Q: At Cambridge University, Turing attended lectures by philosopher Ludwig Wittgenstein on the Foundations of Mathematics. The two were said to have argued over certain fundamental issues. Can you tell us more about this?
A: In his famous seminar on the foundations of mathematics Wittgenstein cast Turing, rather against his will, in the role of the “mathematician.” Their arguments were fruitful and stimulating but, as is usually the case with philosophy, generated more questions than answers.
Q: It has been said that Turing’s work on deciphering the German Enigma code at Bletchley Park during the Second World War made a significant contribution to winning that war. How so?
A: As the architect of the “Bombe”—a machine specifically designed to break a code generated by another machine (the German Enigma)—Turing laid the foundations for a massive code-breaking operation as a result of which the Allies were able to gain a significant advantage over the Germans in that portion of the war that took place in the waters of the Atlantic.
Q: From 1936 to 1938, Turing studied at the Institute for Advanced Studies in Princeton, where Kurt Gödel lectured. Did they cross paths at any point?
A: Only briefly. Turing was very shy and Gödel, at this point, reclusive.
Q: How was Turing’s own work related to Kurt Gödel’s Incompleteness Theorem?
A: David Hilbert called for proofs of the completeness, consistency, and decidability of a mathematical system such as the one put forth by Russell and Whitehead in their tome Principia Mathematica. Godel proved that such a system could be neither complete nor consistent, Turing that it could not be decidable.
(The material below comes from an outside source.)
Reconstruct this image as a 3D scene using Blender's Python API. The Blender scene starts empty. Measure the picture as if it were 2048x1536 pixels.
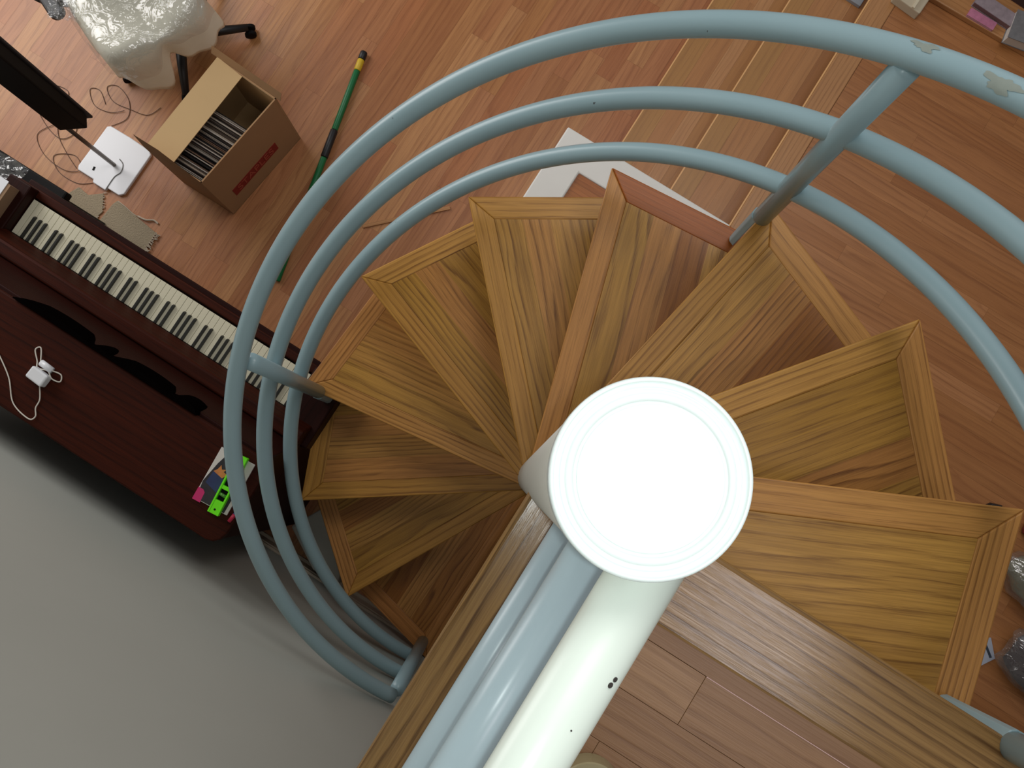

Q: During his final years, Turing became interested in chemistry. Can you describe his work in this area?
A: This is the aspect of Turing’s life about which I know the very least.
Q: Turing ended his life after eating a cyanide-laced apple. His death was ruled a suicide, though rumors of assassination still linger. What is your take on this?
A: So long as the documents and files relating to Turing’s death remain classified, this is an open question.